Six Months After Non-Tenure Track Faculty Ratified Their First Contract at Fordham University, Movement to Change Higher Education Expands in NYC Metropolitan Area
DOBBS FERRY, NY — A delegation of Mercy College part-time and non-tenure track full-time faculty delivered a letter to College President Tim Hall this afternoon, announcing their efforts to organize and join Service Employees International Union (SEIU), Local 200United. Joined by their tenured and tenure-track faculty allies, students, and other members of the campus community, members of the Mercy College Faculty Union Organizing Committee shared their stories of how they struggle to make ends meet.
Katherine Flaherty, a member of the union organizing committee and lecturer in the Seminars program, said, “We’re forming a union here at Mercy because winning representation – and equitable treatment and transparency – will improve the working conditions of educators, and in turn, the learning conditions of our students. We deserve better, and our students deserve better.”
Along with their letter announcing their push to unionize, members of the organizing committee also delivered a letter of support from Assemblymember Thomas Abinanti, whose district includes Mercy College’s Dobbs Ferry campus.
Assemblymember Thomas Abinanti said, “All students deserve the chance to pursue their goals and ambitions at an institution of higher education. Mercy provides thousands of students with this opportunity each year. But it is you and your colleagues who play the most direct role in shaping the day-to-day learning experiences of each of these students. I am encouraged to know that you are coming together to form a labor organization that will add immeasurable value to Mercy’s community and learning environment over time.”
Read Assemblymember Thomas Abinanti’s letter of support here.
Shah Huq, another union organizing committee member and adjunct professor in the Natural Sciences department, said, “We’re excited to be joining a national movement of faculty organizing for better working conditions, and are also inspired by broad support from different faith and community groups. We are so grateful for the support of Assemblymember Thomas Abinanti in our organizing push at Mercy College.”

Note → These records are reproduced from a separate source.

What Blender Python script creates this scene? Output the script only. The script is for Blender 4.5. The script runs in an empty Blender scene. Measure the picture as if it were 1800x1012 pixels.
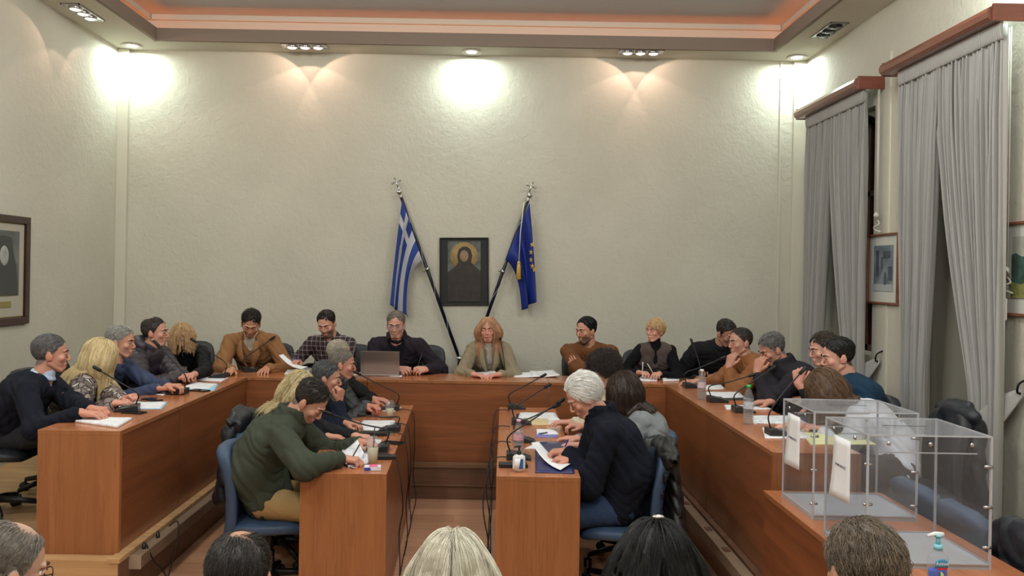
import bpy, bmesh, math, random
import numpy as np
from mathutils import Vector, Matrix

# ------------------------------------------------------------------ camera, world, exposure
F, HC, PX0, PY0, ROLL = 1400.0, 1.96, 862.0, 481.0, math.radians(1.0)
scn = bpy.context.scene
col = scn.collection
cd = bpy.data.cameras.new('camera'); cam = bpy.data.objects.new('camera', cd); col.objects.link(cam)
cam.location = (0, 0, HC); cam.rotation_euler = (math.pi/2, -ROLL, 0)
cd.sensor_fit = 'HORIZONTAL'; cd.sensor_width = 36; cd.lens = F/1800*36
cd.shift_x = (900-PX0)/1800; cd.shift_y = -(506-PY0)/1800
cd.clip_start = 0.05
scn.camera = cam
w = bpy.data.worlds.new('night'); scn.world = w; w.use_nodes = True
w.node_tree.nodes['Background'].inputs[0].default_value = (0.012, 0.016, 0.03, 1)
w.node_tree.nodes['Background'].inputs[1].default_value = 0.3
scn.view_settings.view_transform = 'Standard'; scn.view_settings.look = 'None'
scn.view_settings.gamma = 1; scn.view_settings.use_curve_mapping = False
scn.view_settings.exposure = 0.0
scn.cycles.max_bounces = 10; scn.cycles.transparent_max_bounces = 24; scn.cycles.transmission_bounces = 12
scn.cycles.sample_clamp_indirect = 4.0
scn.cycles.caustics_reflective = False; scn.cycles.caustics_refractive = False

# room sizes (metres): floor z=0, platform z=PL, council desk top ZD, low table top ZT
PL, ZD, ZT = 0.29, 1.01, 0.82
XL, XR, YB, YN, ZC = -4.04, 3.36, 8.6, -2.6, 4.31      # walls and soffit
TX0, TX1, TY1, ZU = -3.49, 2.89, 8.22, 4.62            # tray opening, upper ceiling

def lamp(kind, name, loc, power, color, size=0.1, rot=(0,0,0), spot=None, blend=0.3):
    l = bpy.data.lights.new(name, kind); l.energy = power; l.color = color
    if kind == 'AREA': l.shape = 'DISK'; l.size = size
    else: l.shadow_soft_size = size
    if spot: l.spot_size = math.radians(spot); l.spot_blend = blend
    o = bpy.data.objects.new(name, l); col.objects.link(o); o.location = loc; o.rotation_euler = rot
    return o
COVE_E = 6.5
COOL, WARM, NEUT = (0.84, 1.0, 0.93), (1.0, 0.68, 0.54), (0.97, 0.985, 0.96)
DOWN = [(-3.83, 8.42), (0-0.24, 8.43), (3.20, 8.42), (3.20, 5.05), (-3.88, 5.0), (3.20, 1.8), (-3.88, 1.8), (-0.3, -2.3)]
for x, y in DOWN:
    lamp('AREA', 'downlight_lamp', (x, y, ZC-0.035), 17.0, COOL, 0.12)
TRIPLE = [(-1.98, 8.33, 0), (1.53, 8.33, 0), (-3.80, 7.35, 1), (3.15, 7.50, 1), (-3.72, 3.6, 1), (3.05, 3.4, 1)]
for x, y, side in TRIPLE:
    if (x, y) == (3.15, 7.50): continue                 # this one is switched off
    for k in (-1, 0, 1):
        if side: lamp('SPOT', 'halogen_lamp', (x, y+0.125*k, ZC-0.06), 5, WARM, 0.012, (math.radians(34*k), math.radians(22 if x < 0 else -22)*-1, 0), 122, 0.08)
        else: lamp('SPOT', 'halogen_lamp', (x+0.125*k, y, ZC-0.06), 5, WARM, 0.012, (math.radians(12), math.radians(-38*k), 0), 124, 0.07)
FILL_LAMPS = [(-1.9, 4.6), (1.3, 4.6), (-1.9, 1.9), (1.3, 1.9), (-0.3, -0.6)]  # invented lamps out of view, added as general fill for hall and foreground
for x, y in FILL_LAMPS:
    lamp('POINT', 'fill_lamp_light', (x, y, ZU-0.33), 76.0 if y > 4 else 135.0, NEUT, 0.22)

def S(px, py):                                          # photo pixel -> levelled offsets
    dx, dy = px-PX0, py-PY0
    return dx*math.cos(ROLL)+dy*math.sin(ROLL), dy*math.cos(ROLL)-dx*math.sin(ROLL)
def P(px, py, Y):                                       # the point at depth Y seen there
    u, v = S(px, py); return Vector((u/F*Y, Y, HC-v/F*Y))
def G(px, py, z):                                       # the point on the level plane z seen there
    u, v = S(px, py); s = v/(HC-z); return Vector((u/s, F/s, z))

# ------------------------------------------------------------------ helpers: objects
rnd = random.Random(5); rs = np.random.RandomState(7)
def lin(c): return tuple(((x/255)/12.92 if x/255 <= .04045 else ((x/255+.055)/1.055)**2.4) for x in c)
def tag(o, label=None, cat=None, group=None, kind=None):
    if label: o['label'] = label
    if cat: o['category'] = cat
    if group: o['group'] = group
    if kind: o['kind'] = kind
    return o
def empty(name, loc=(0,0,0), rz=0, label=None, cat=None, group=None):
    o = bpy.data.objects.new(name, None); col.objects.link(o); o.location = loc; o.rotation_euler = (0,0,rz)
    return tag(o, label, cat, group)
def link(name, me, m=None, parent=None):
    o = bpy.data.objects.new(name, me); col.objects.link(o)
    if m is not None and len(me.materials) == 0: me.materials.append(m)
    if parent is not None: o.parent = parent
    return o
def kids(o): return [c for c in bpy.data.objects if c.parent == o]
def copy_tree(o, parent=None, known=None):
    c = o.copy(); col.objects.link(c); c.parent = parent
    for k in kids(o): copy_tree(k, c)
    return c
def np_mesh(name, v, quads, smooth=True, mi=None):
    me = bpy.data.meshes.new(name); v = np.asarray(v, dtype=np.float32); q = np.asarray(quads, dtype=np.int32)
    n = q.shape[1]
    me.vertices.add(len(v)); me.vertices.foreach_set('co', v.ravel())
    me.loops.add(q.size); me.loops.foreach_set('vertex_index', q.ravel())
    me.polygons.add(len(q)); me.polygons.foreach_set('loop_start', np.arange(len(q), dtype=np.int32)*n)
    if smooth: me.polygons.foreach_set('use_smooth', np.ones(len(q), dtype=bool))
    if mi is not None: me.polygons.foreach_set('material_index', np.asarray(mi, dtype=np.int32))
    me.update(calc_edges=True); me.validate()
    return me

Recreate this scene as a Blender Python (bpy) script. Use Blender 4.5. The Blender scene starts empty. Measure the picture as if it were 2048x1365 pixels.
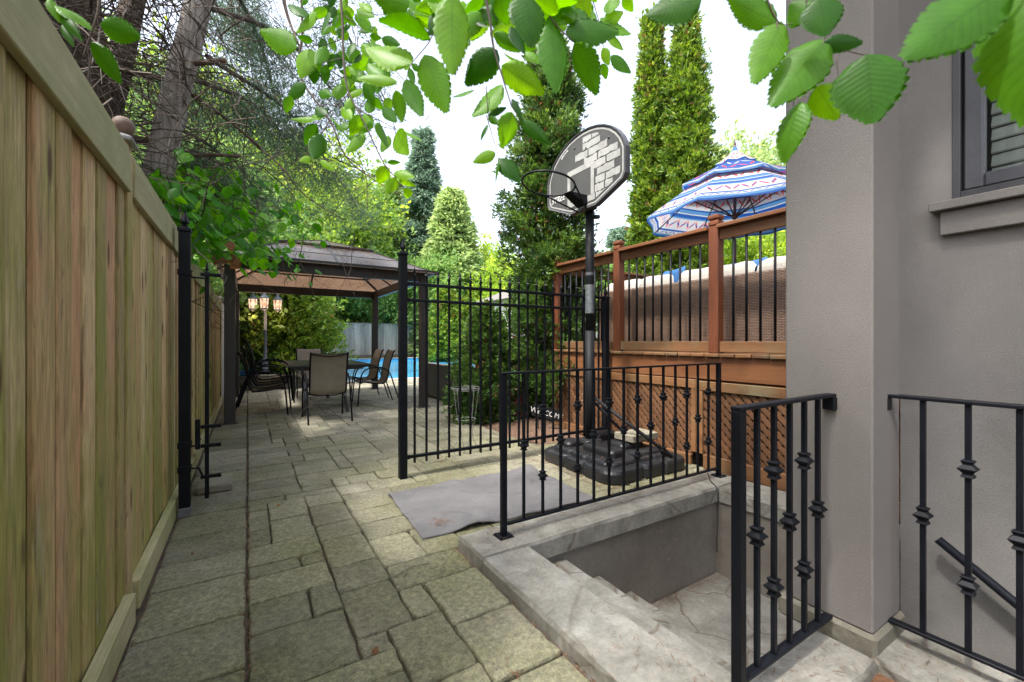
import bpy, math, random
import numpy as np
from mathutils import Vector, Matrix
random.seed(7); RS = np.random.RandomState(11)
R = math.radians; PI = math.pi
sc = bpy.context.scene; col = sc.collection
# ---------------------------------------------------------------- camera
CAM_H = 1.15; YAW = R(31.8); FPX = 853.0
cam_d = bpy.data.cameras.new('camera'); cam = bpy.data.objects.new('camera', cam_d); col.objects.link(cam)
cam.location = (0, 0, CAM_H); cam.rotation_euler = (R(90), 0, -YAW)
cam_d.sensor_width = 36; cam_d.lens = 36*FPX/2048; cam_d.clip_start = 0.03; cam_d.clip_end = 600
cam_d.dof.use_dof = True; cam_d.dof.focus_distance = 3.6; cam_d.dof.aperture_fstop = 8.0
sc.camera = cam
# ---------------------------------------------------------------- sky, sun, exposure
SUN_EL = R(62); SUN_AZ = R(-100)      # azimuth clockwise from +Y: the sun stands left, above the trees behind the fence
w = bpy.data.worlds.new('World'); sc.world = w; w.use_nodes = True
nt = w.node_tree; nt.nodes.clear()
o_ = nt.nodes.new('ShaderNodeOutputWorld'); b_ = nt.nodes.new('ShaderNodeBackground')
sk = nt.nodes.new('ShaderNodeTexSky'); sk.sky_type = 'NISHITA'; sk.sun_disc = False
sk.sun_elevation = SUN_EL; sk.sun_rotation = SUN_AZ; sk.dust_density = 4.0; sk.air_density = 1.0; sk.ozone_density = 1.0
hs = nt.nodes.new('ShaderNodeHueSaturation'); hs.inputs['Saturation'].default_value = 0.5; hs.inputs['Value'].default_value = 1.25
nt.links.new(sk.outputs[0], hs.inputs['Color']); nt.links.new(hs.outputs[0], b_.inputs['Color'])
b_.inputs['Strength'].default_value = 0.15
nt.links.new(b_.outputs[0], o_.inputs['Surface'])
sd = bpy.data.lights.new('sun', 'SUN'); sd.energy = 2.1; sd.angle = R(3.5); sd.color = (1.0, 0.96, 0.90)
so = bpy.data.objects.new('sun', sd); col.objects.link(so)
sv = Vector((math.sin(SUN_AZ)*math.cos(SUN_EL), math.cos(SUN_AZ)*math.cos(SUN_EL), math.sin(SUN_EL)))
so.rotation_euler = sv.to_track_quat('Z', 'Y').to_euler()
sc.view_settings.view_transform = 'Standard'; sc.view_settings.look = 'None'
sc.view_settings.exposure = 1.78; sc.view_settings.gamma = 1.0
try:
    sc.cycles.max_bounces = 8; sc.cycles.diffuse_bounces = 4; sc.cycles.transparent_max_bounces = 8
    sc.cycles.caustics_reflective = False; sc.cycles.caustics_refractive = False
except Exception: pass

# ---------------------------------------------------------------- helpers
sA, cA = math.sin(YAW), math.cos(YAW)
def P(px, py, d):
    """a point seen at photo pixel (px,py), d metres deep along the view"""
    u = (px-1024)/FPX; v = (681-py)/FPX
    return Vector((d*(sA+cA*u), d*(cA-sA*u), CAM_H+d*v))
OFF = {}
def props(o, label=None, cat=None, group=None, kind=None):
    if label: o['label'] = label
    if cat: o['category'] = cat
    if group: o['group'] = group
    if kind: o['kind'] = kind
    return o
def thing(name, label, cat, loc=(0, 0, 0), group=None):
    o = bpy.data.objects.new(name, None); col.objects.link(o); o.empty_display_size = .1
    o.location = loc; OFF[o.name] = Vector(loc)
    return props(o, label, cat, group)
def finish(name, me, mat, parent):
    if mat is not None: me.materials.append(mat)
    o = bpy.data.objects.new(name, me); col.objects.link(o)
    if parent is not None: o.parent = parent; OFF[o.name] = OFF[parent.name]
    else: OFF[o.name] = Vector(o.location)
    return o
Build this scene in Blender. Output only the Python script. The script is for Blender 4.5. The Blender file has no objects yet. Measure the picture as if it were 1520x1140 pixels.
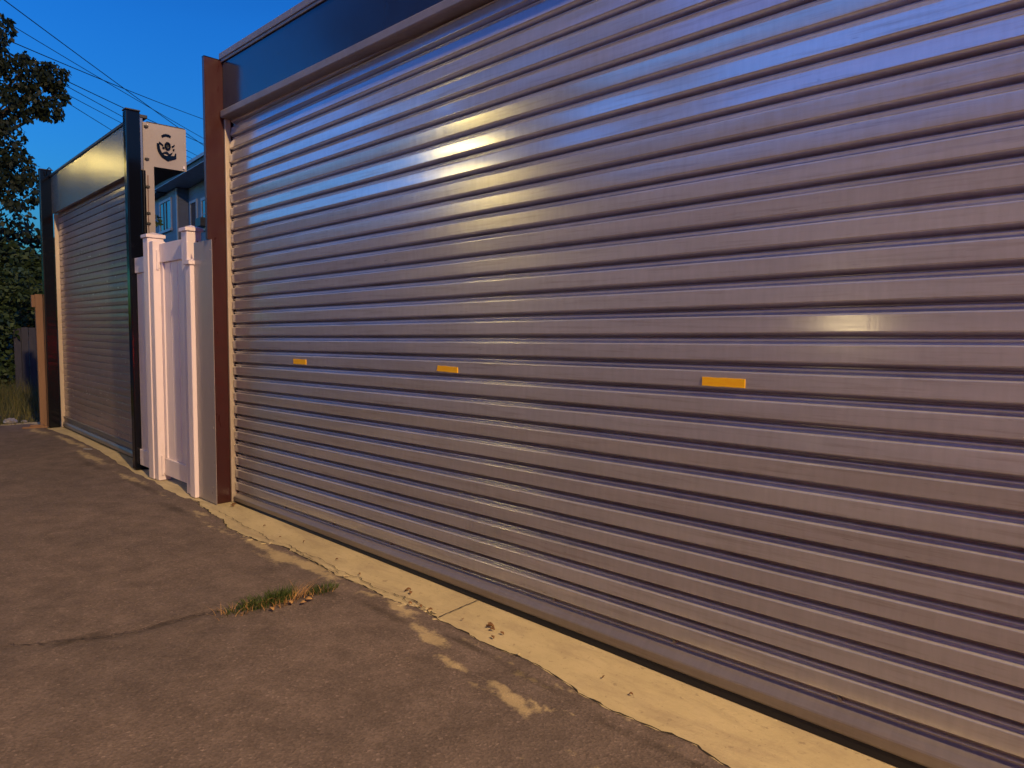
import bpy, bmesh, math, random
from mathutils import Vector, Matrix, noise
random.seed(7)
R = math.radians
S = bpy.context.scene
col = S.collection

# ------------------------------------------------------------------ helpers
class MB:
    """collects shapes into one mesh object"""
    def __init__(s): s.v = []; s.f = []; s.mi = []
    def add(s, vs, fs, m=0):
        n = len(s.v); s.v += [tuple(p) for p in vs]
        for f in fs: s.f.append(tuple(i + n for i in f)); s.mi.append(m)
    def box(s, x0, x1, y0, y1, z0, z1, m=0):
        s.add([(x0,y0,z0),(x1,y0,z0),(x1,y1,z0),(x0,y1,z0),(x0,y0,z1),(x1,y0,z1),(x1,y1,z1),(x0,y1,z1)],
              [(0,3,2,1),(4,5,6,7),(0,1,5,4),(1,2,6,5),(2,3,7,6),(3,0,4,7)], m)
    def prism_x(s, prof, x0, x1, m=0):
        """closed (y,z) profile extruded along x"""
        n = len(prof)
        s.add([(x0,y,z) for y,z in prof] + [(x1,y,z) for y,z in prof],
              [(i,(i+1)%n,n+(i+1)%n,n+i) for i in range(n)] + [tuple(range(n))[::-1], tuple(range(n,2*n))], m)
    def prism_z(s, prof, z0, z1, m=0):
        n = len(prof)
        s.add([(x,y,z0) for x,y in prof] + [(x,y,z1) for x,y in prof],
              [(i,(i+1)%n,n+(i+1)%n,n+i) for i in range(n)] + [tuple(range(n))[::-1], tuple(range(n,2*n))], m)
    def tube(s, pts, rad, n=8, m=0, cap=True):
        pts = [Vector(p) for p in pts]; k = len(pts); vs = []
        rads = rad if isinstance(rad, (list, tuple)) else [rad]*k
        up = Vector((0,0,1))
        for i,p in enumerate(pts):
            d = (pts[min(i+1,k-1)] - pts[max(i-1,0)]).normalized()
            a = d.cross(up)
            if a.length < 1e-3: a = d.cross(Vector((1,0,0)))
            a.normalize(); b = d.cross(a).normalized()
            for j in range(n):
                t = 2*math.pi*j/n
                vs.append(p + (a*math.cos(t) + b*math.sin(t))*rads[i])
        fs = [(i*n+j, i*n+(j+1)%n, (i+1)*n+(j+1)%n, (i+1)*n+j) for i in range(k-1) for j in range(n)]
        if cap: fs += [tuple(range(n))[::-1], tuple(range((k-1)*n, k*n))]
        s.add(vs, fs, m)
    def cyl(s, p0, p1, r, n=12, m=0): s.tube([p0,p1], r, n, m)
    def build(s, name, mats, parent=None, bevel=0, smooth=False, seg=2):
        me = bpy.data.meshes.new(name); me.from_pydata(s.v, [], s.f)
        mats = mats if isinstance(mats, (list, tuple)) else [mats]
        for m in mats: me.materials.append(m)
        me.polygons.foreach_set('material_index', s.mi)
        if smooth: me.polygons.foreach_set('use_smooth', [True]*len(me.polygons))
        me.update()
        bm = bmesh.new(); bm.from_mesh(me); bmesh.ops.recalc_face_normals(bm, faces=bm.faces); bm.to_mesh(me); bm.free()
        o = bpy.data.objects.new(name, me); col.objects.link(o)
        if parent: o.parent = parent
        if bevel:
            b = o.modifiers.new('bevel', 'BEVEL'); b.width = bevel; b.segments = seg; b.limit_method = 'ANGLE'; b.angle_limit = R(40)
        return o

def thing(name, label, cat, loc=(0,0,0), rz=0, group=None):
    o = bpy.data.objects.new(name, None); col.objects.link(o)
    o.location = loc; o.rotation_euler = (0,0,rz); o['label'] = label; o['category'] = cat
    if group: o['group'] = group
    o.empty_display_size = .2
    return o
def tag(o, label, cat, group=None, kind=None):
    o['label'] = label; o['category'] = cat
    if group: o['group'] = group
    if kind: o['kind'] = kind
    return o
def struct(o): o['kind'] = 'structure'; return o

# ------------------------------------------------------------------ materials
class NT:
    def __init__(s, name):
        s.m = bpy.data.materials.new(name); s.m.use_nodes = True
        s.t = s.m.node_tree; s.p = s.t.nodes['Principled BSDF']
    def n(s, typ, **kw):
        o = s.t.nodes.new(typ)
        for k,v in kw.items():
            if k in o.inputs: o.inputs[k].default_value = v
            else: setattr(o, k, v)
        return o
    def l(s, a, b): s.t.links.new(a, b)
    def coord(s, scale=(1,1,1), what='Object'):
        c = s.n('ShaderNodeTexCoord'); m = s.n('ShaderNodeMapping'); m.inputs['Scale'].default_value = scale
        s.l(c.outputs[what], m.inputs['Vector']); return m.outputs[0]
    def noise(s, co, scale, detail=4, rough=.55, dist=0):
        o = s.n('ShaderNodeTexNoise'); o.inputs['Scale'].default_value = scale; o.inputs['Detail'].default_value = detail
        o.inputs['Roughness'].default_value = rough; o.inputs['Distortion'].default_value = dist
        s.l(co, o.inputs['Vector']); return o.outputs['Fac']
    def ramp(s, fac, stops):
        o = s.n('ShaderNodeValToRGB'); e = o.color_ramp.elements
        while len(e) < len(stops): e.new(.5)
        for i,(p,c) in enumerate(stops):
            e[i].position = p; e[i].color = (*c,1) if isinstance(c, tuple) else (c,c,c,1)
        s.l(fac, o.inputs[0]); return o.outputs[0]
    def mix(s, fac, a, b, mode='MIX'):
        o = s.n('ShaderNodeMix', data_type='RGBA', blend_type=mode)
        for i,v in ((0,fac),(6,a),(7,b)):
            if isinstance(v, (int,float)): o.inputs[i].default_value = v
            elif isinstance(v, tuple): o.inputs[i].default_value = (*v,1)
            else: s.l(v, o.inputs[i])
        return o.outputs[2]
    def math(s, op, a, b=0):
        o = s.n('ShaderNodeMath', operation=op)
        for i,v in enumerate((a,b)):
            if isinstance(v,(int,float)): o.inputs[i].default_value = v
            else: s.l(v, o.inputs[i])
        return o.outputs[0]
    def set(s, **kw):
        for k,v in kw.items():
            k = k.replace('_',' ')
            if isinstance(v, tuple): s.p.inputs[k].default_value = (*v,1)
            elif isinstance(v,(int,float)): s.p.inputs[k].default_value = v
            else: s.l(v, s.p.inputs[k])
        return s
    def bump(s, h, strength=.3, dist=.01):
        o = s.n('ShaderNodeBump'); o.inputs['Strength'].default_value = strength; o.inputs['Distance'].default_value = dist
        s.l(h, o.inputs['Height']); s.l(o.outputs[0], s.p.inputs['Normal']); return s

def paint(name, c, rough=.4, metal=0, var=.18, scale=3, dirt=None, bump=.08, streak=(1,1,1), spec=.5, bscale=60):
    """painted or coated surface with slight mottling, wear and an uneven gloss"""
    t = NT(name); co = t.coord(streak)
    a = t.noise(co, scale, 6, .6); b = t.noise(co, scale*9, 3)
    k = t.ramp(a, [(.3, 1-var), (.7, 1+var*.6)])
    cc = t.mix(1.0, tuple(c), k, 'MULTIPLY')
    if dirt:
        d = t.ramp(t.noise(t.coord((streak[0]*1.3,streak[1]*1.3,streak[2]*1.3)), scale*2.3, 8, .65), [(.55,0.),(.75,1.)])
        cc = t.mix(t.math('MULTIPLY', d, .55), cc, dirt)
    t.set(Base_Color=cc, Metallic=metal, Roughness=t.ramp(b, [(.25, max(.03,rough*.8)), (.75, min(1,rough*1.25))]))
    t.set(Specular_IOR_Level=spec)
    t.bump(t.noise(co, bscale, 3), bump, .004)
    return t.m

# ------------------------------------------------------------------ world and lamps
w = bpy.data.worlds.new('World'); S.world = w; w.use_nodes = True
nt = w.node_tree; bg = nt.nodes['Background']
sky = nt.nodes.new('ShaderNodeTexSky'); sky.sky_type = 'NISHITA'; sky.sun_disc = False
SUN_EL, SUN_ROT = R(-1.5), R(200)
sky.sun_elevation = SUN_EL; sky.sun_rotation = SUN_ROT; sky.air_density = 1.2; sky.dust_density = .4; sky.ozone_density = 4.0
hs = nt.nodes.new('ShaderNodeHueSaturation'); hs.inputs['Saturation'].default_value = 1.0
tint = nt.nodes.new('ShaderNodeMix'); tint.data_type = 'RGBA'; tint.blend_type = 'MULTIPLY'; tint.inputs[0].default_value = 1
tint.inputs[7].default_value = (.42, 3.15, 3.75, 1)
# the dusk sky is brightest low down and deepens towards the zenith
tc = nt.nodes.new('ShaderNodeTexCoord'); sx = nt.nodes.new('ShaderNodeSeparateXYZ'); gr_ = nt.nodes.new('ShaderNodeValToRGB')
e_ = gr_.color_ramp.elements; e_[0].position = .12; e_[0].color = (1.8,1.30,1.15,1); e_[1].position = .80; e_[1].color = (.14,.15,.18,1)
k0_ = e_.new(.36); k0_.color = (1.0,1.0,1.0,1)
k_ = e_.new(.52); k_.color = (.50,.54,.62,1)
grad = nt.nodes.new('ShaderNodeMix'); grad.data_type = 'RGBA'; grad.blend_type = 'MULTIPLY'; grad.inputs[0].default_value = 1
nt.links.new(tc.outputs['Generated'], sx.inputs[0]); nt.links.new(sx.outputs[2], gr_.inputs[0])
nt.links.new(sky.outputs[0], tint.inputs[6]); nt.links.new(tint.outputs[2], hs.inputs['Color']); nt.links.new(hs.outputs[0], grad.inputs[6]); nt.links.new(gr_.outputs[0], grad.inputs[7]); nt.links.new(grad.outputs[2], bg.inputs[0])
bg.inputs[1].default_value = .138
S.view_settings.view_transform = 'Standard'; S.view_settings.look = 'None'; S.view_settings.gamma = 1; S.view_settings.exposure = 3.0
EXPO = 2 ** 3.0

sun = bpy.data.lights.new('sun', 'SUN'); sun.energy = .02; sun.angle = R(12); sun.color = (1,.86,.75)
so = bpy.data.objects.new('sun', sun); col.objects.link(so)
so.rotation_euler = (R(86), 0, R(-20))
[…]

The organizing effort is part of a national movement of higher education workers coming together for a voice on their college campuses. At Mercy College, over 600 part-time adjunct and non-tenure track full-time faculty work in a constant state of precarity, with no guarantee of reappointment semester-to-semester or the following academic year. Many adjunct faculty make only $2,100 per three-credit course, one of the lowest rates of pay in the New York City metropolitan area which has one of the highest costs of living in the country. Many adjuncts work at various colleges and universities across the region to cobble together an income.
Their push to join SEIU Local 200United comes just six months after approximately 800 non-tenure track faculty at Fordham University ratified landmark first contracts for both part-time adjunct and non-tenure track full-time faculty. The three-year contracts feature substantial increases in pay––between 67% and 90%––for adjunct faculty and raises the minimum salary for full-time contingent faculty to $64,000. It also establishes longer-term appointments and a professional development fund. The agreement was struck after just four months of bargaining with the university administration and ratified in June 2018.
“In our first roll-out year working under a union contract, SEIU members at Fordham have felt the rewards of powerful mobilizing––in increased salaries, a path to better job security, funds for attending conferences, and a recognition of our vital role in the University,” said Fordham Faculty United/SEIU Local 200United Co-Chairs Josh Jordan and Kate Wilson. “We want to see contingent faculty at Mercy College enjoy the same ability to form a union and to work toward better conditions for educational work.”
Members of the campus community joined the union organizing committee members in delivering their letter to President Tim Hall. They called on the college administration to remain neutral and allow for a free and fair election, as the Fordham University administration did when faculty voted to join SEIU Local 200United in the fall of 2017.
Leslie Oberhofer, a student at Mercy College who recently wrote in the Guardian about one of her professors who was on the verge of homelessness, said, “As students, we need our professors to be focused on class preparation, instruction and grading––not where they’ll sleep at night. That means investing in our professors.”
Lisa Jessup, a representative of Local 2110, UAW, which represents the support staff at Mercy College, said, “Adjunct faculty are dedicated professionals and are essential to College and Universities, yet their work is often underpaid, with few benefits and little job security. We wholeheartedly support the adjunct faculty at Mercy College in forming a union and coming together to improve working conditions and secure more rights on the job.”
Over the next few weeks, the union organizing committee will continue to have conversations with other contingent faculty members across Mercy College. They hope to file for their union election with the National Labor Relations Board and vote before the end of the semester.
Faculty Forward is a national project of Service Employees International Union (SEIU) and SEIU Local 200United in New York and Vermont. Its over 3,000 adjunct and non-tenure eligible professors teach at nine colleges and universities across both states, including Fordham University in the Bronx, Siena College in Loudonville, NY, and Saint Michael’s College in Colchester, VT. SEIU Local 200United represents 15,000 members across the federal, public, and private sectors, including 6,000 workers in and outside the classroom at 30 colleges and universities.